Exercise requirements:
Reproduce all the material exactly, minus any pictures it holds.

Recorded information:
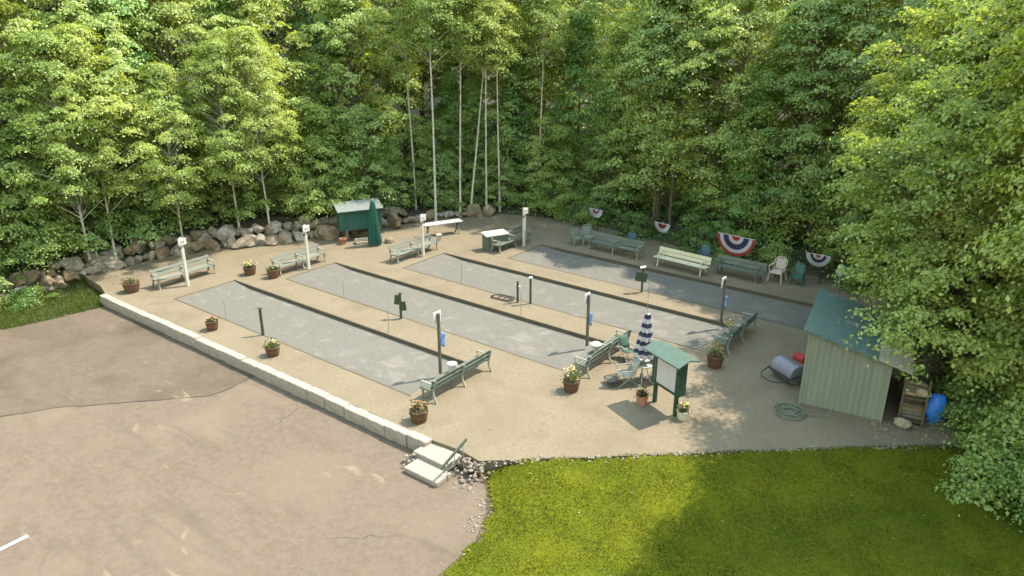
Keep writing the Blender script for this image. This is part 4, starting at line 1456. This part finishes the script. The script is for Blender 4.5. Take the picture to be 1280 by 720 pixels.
B, Bk = M['birch_bark'], M['bark']
for i in range(3):
    proto(f'birch{i}', B, M['lf_birch'], seed=10 + i, H=11.5, hb=3.6, rmax=2.9, kind='birch', K=230, per=170, leaf=.098, trunk_r=.065, lean=((-.02, .03, .0)[i], .01), clump=.46)
for i in range(2):
    proto(f'slim{i}', B, M['lf_birch'], seed=20 + i, H=17.5, hb=10.2, rmax=2.1, kind='birch', K=130, per=140, leaf=.11, trunk_r=.075, clump=.56)
for i in range(4):
    proto(f'maple{i}', Bk, M['lf_maple'], seed=30 + i, H=14, hb=2.2, rmax=3.4, kind='maple', K=270, per=130, leaf=.142, trunk_r=.16, clump=.56)
for i in range(4):
    proto(f'oak{i}', Bk, M['lf_oak'], seed=40 + i, H=19, hb=6, rmax=3.9, kind='oak', K=270, per=135, leaf=.165, trunk_r=.22, clump=.66)
for i in range(3):
    proto(f'hemlock{i}', Bk, M['lf_hemlock'], seed=50 + i, H=13, hb=.8, rmax=3.0, kind='hemlock', K=190, per=140, leaf=.125, trunk_r=.15, clump=.62)
for i in range(4):
    proto(f'sapling{i}', Bk, M['lf_birch' if i % 2 else 'lf_maple'], seed=60 + i, H=6.0, hb=.5, rmax=2.1, kind='sapling', K=120, per=140, leaf=.105, trunk_r=.045, clump=.44)
for i in range(3):
    proto(f'bush{i}', Bk, M['lf_bush'], seed=70 + i, H=1.5, hb=.15, rmax=1.1, kind='bush', K=46, per=150, leaf=.092, trunk_r=.03, clump=.42, stems=3)
proto('slimdark', Bk, M['lf_maple'], seed=23, H=15, hb=7.5, rmax=2.3, kind='birch', K=130, per=120, leaf=.135, trunk_r=.1, clump=.58)
proto('big3', Bk, M['lf_near'], seed=88, H=7.5, hb=1.9, rmax=3.3, kind='maple', K=330, per=165, leaf=.128, trunk_r=.13, clump=.5)
proto('big0', Bk, M['lf_near'], seed=81, H=13.5, hb=2.2, rmax=5.0, kind='maple', K=620, per=175, leaf=.132, trunk_r=.24, clump=.58)
proto('big1', Bk, M['lf_near'], seed=84, H=15, hb=2.4, rmax=5.2, kind='maple', K=760, per=175, leaf=.132, trunk_r=.28, clump=.6)
proto('big2', Bk, M['lf_near'], seed=86, H=17.5, hb=6, rmax=4.8, kind='maple', K=760, per=270, leaf=.145, trunk_r=.3, clump=.75)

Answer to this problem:
Keep writing the Blender script for this image. This is part 4, starting at line 1456. This part finishes the script. The script is for Blender 4.5. Take the picture to be 1280 by 720 pixels.
B, Bk = M['birch_bark'], M['bark']
for i in range(3):
    proto(f'birch{i}', B, M['lf_birch'], seed=10 + i, H=11.5, hb=3.6, rmax=2.9, kind='birch', K=230, per=170, leaf=.098, trunk_r=.065, lean=((-.02, .03, .0)[i], .01), clump=.46)
for i in range(2):
    proto(f'slim{i}', B, M['lf_birch'], seed=20 + i, H=17.5, hb=10.2, rmax=2.1, kind='birch', K=130, per=140, leaf=.11, trunk_r=.075, clump=.56)
for i in range(4):
    proto(f'maple{i}', Bk, M['lf_maple'], seed=30 + i, H=14, hb=2.2, rmax=3.4, kind='maple', K=270, per=130, leaf=.142, trunk_r=.16, clump=.56)
for i in range(4):
    proto(f'oak{i}', Bk, M['lf_oak'], seed=40 + i, H=19, hb=6, rmax=3.9, kind='oak', K=270, per=135, leaf=.165, trunk_r=.22, clump=.66)
for i in range(3):
    proto(f'hemlock{i}', Bk, M['lf_hemlock'], seed=50 + i, H=13, hb=.8, rmax=3.0, kind='hemlock', K=190, per=140, leaf=.125, trunk_r=.15, clump=.62)
for i in range(4):
    proto(f'sapling{i}', Bk, M['lf_birch' if i % 2 else 'lf_maple'], seed=60 + i, H=6.0, hb=.5, rmax=2.1, kind='sapling', K=120, per=140, leaf=.105, trunk_r=.045, clump=.44)
for i in range(3):
    proto(f'bush{i}', Bk, M['lf_bush'], seed=70 + i, H=1.5, hb=.15, rmax=1.1, kind='bush', K=46, per=150, leaf=.092, trunk_r=.03, clump=.42, stems=3)
proto('slimdark', Bk, M['lf_maple'], seed=23, H=15, hb=7.5, rmax=2.3, kind='birch', K=130, per=120, leaf=.135, trunk_r=.1, clump=.58)
proto('big3', Bk, M['lf_near'], seed=88, H=7.5, hb=1.9, rmax=3.3, kind='maple', K=330, per=165, leaf=.128, trunk_r=.13, clump=.5)
proto('big0', Bk, M['lf_near'], seed=81, H=13.5, hb=2.2, rmax=5.0, kind='maple', K=620, per=175, leaf=.132, trunk_r=.24, clump=.58)
proto('big1', Bk, M['lf_near'], seed=84, H=15, hb=2.4, rmax=5.2, kind='maple', K=760, per=175, leaf=.132, trunk_r=.28, clump=.6)
proto('big2', Bk, M['lf_near'], seed=86, H=17.5, hb=6, rmax=4.8, kind='maple', K=760, per=270, leaf=.145, trunk_r=.3, clump=.75)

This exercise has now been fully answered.